Com a eleição de Trump, o movimento 4B ressurgiu — e diz às mulheres para viverem sem homens
O movimento 4B nasceu na Coreia do Sul e diz não ao casamento e relações sexuais heterossexuais, gravidez ou namoro. Atingiu um pico de pesquisas após a eleição de Donald Trump.
O movimento não é novo, mas a eleição de Donald Trump trouxe-lhe um novo fôlego. As mulheres do 4B dizem não a quatro coisas: ao casamento heterossexual, a gravidez, ao namoro e às relações sexuais heterossexuais, como forma de protesto contra a misoginia e o patriarcado.
O 4B surgiu na Coreia do Sul, um dos países com maior diferença salarial entre géneros na OCDE (segundo um relatório publicado em 2021, as mulheres recebem menos 32,5% do que os homens), e foi classificado pela investigadora coreana Min Joo Lee, num texto publicado no The Conversation, como o pico “da animosidade entre homens e mulheres”. ‘Bihon’ (recusa do casamento heterossexual), ‘bichulsan’ (recusa à gravidez), ‘biyeonae’ (recusa ao namoro) e ‘bisekseu’ (recusa a relações sexuais heterossexuais) são as quatro palavras que deram origem ao nome da comunidade e que resumem a ideologia adoptada por um grupo de mulheres sul-coreanas em 2019.
E é isso que parece estar a acontecer agora também nos Estados Unidos. Esta quarta-feira, no rescaldo da eleição de Trump, e depois de uma campanha marcada por questões de género, as pesquisas por “4B” no Google subiram 450%, vindo as principais procuras de estados como Washington DC, Colorado, Vermont e Minnesota. Em todos estes estados, Kamala Harris foi a vencedora.
Também no TikTok há vídeos a propor a adesão ao movimento. “Mulheres, é altura de boicotar todos os homens! Perdemos os nossos direitos, por isso eles perdem o direito de nos tocarem! O 4B começa agora!”, propõe um jovem.
Noutro vídeo, onde se vê uma mulher a fazer exercício, lê-se: “A construir o meu corpo de sonho no qual nenhum homem vai tocar nos próximos quatro anos!”

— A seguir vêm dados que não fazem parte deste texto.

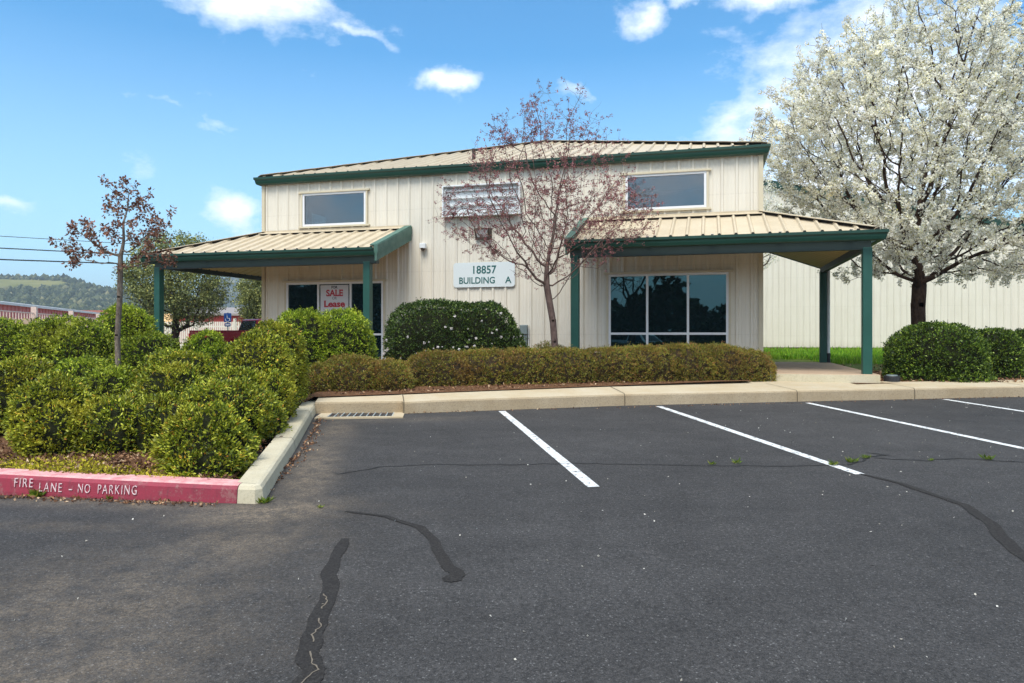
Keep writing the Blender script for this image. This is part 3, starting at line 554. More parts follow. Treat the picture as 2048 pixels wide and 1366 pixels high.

A campanha de Trump conquistou homens, principalmente jovens. As primeiras sondagens mostraram que as mulheres com idades entre os 18 e os 29 anos votaram maioritariamente à esquerda, enquanto os homens do mesmo grupo etário foram conquistados pelo republicano.
Ainda assim, Kamala Harris não foi capaz de conquistar o eleitorado feminino. Os estudos da BBC e do The Washington Post mostram que 45% das mulheres votaram na candidata democrata e 44% em Trump.
Além do apoio de figuras conhecidas da manosfera, como Joe Rogan, os Nelk Boys e Adin Ross, Trump tem um longo historial de misoginia – num vídeo de 2005, ouve-se o Presidente a dizer “grab them by the pussy” – e também de acusações de violência sexual. E isso poderá validar o discurso misógino.
No X, Nicholas Fuentes, um youtuber conhecido por aclamar Adolf Hitler, escreveu: “Your body, my choice. Forever” (em português “O teu corpo, a minha escolha. Para sempre”), em oposição à frase feminista “O meu corpo, a minha escolha”). A publicação conta com 39 mil gostos e, segundo relatos nas redes sociais, tem sido proferida por jovens nas escolas.
O aborto foi um dos temas que marcaram a campanha, com Donald Trump a não esclarecer claramente a sua posição: o republicano já defendeu que essa decisão devia pertencer aos estados, mas também já se gabou de ter sido responsável pela escolha dos três juízes que revogaram a lei que dava ao Governo federal a prerrogativa de estender o acesso ao aborto em todo o país.
É no rescaldo de tudo isto que o 4B volta a ressurgir. Nasceu como um protesto contra uma epidemia de “spycam” – agressores faziam vídeos de vítimas durante relações sexuais sem que elas se apercebessem e depois trocavam-nos no Discord – pode estar, por isso, a ganhar uma nova popularidade, num momento de maior cisão entre géneros.
“As mulheres começaram a pensar como o governo e o Estado lhes falhavam” e, por isso, decidiram “não entrar em relações heterossexuais”, explicou Meera Choi, estudante de Sociologia na Universidade de Yale, à NBC News. Agora, as mulheres americanas podem estar a “canalizar a fúria e a desesperança neste novo activismo, na sua esfera privada, onde boicotam homens e relacionamentos heterossexuais, e se recusam a participar no patriarcado”.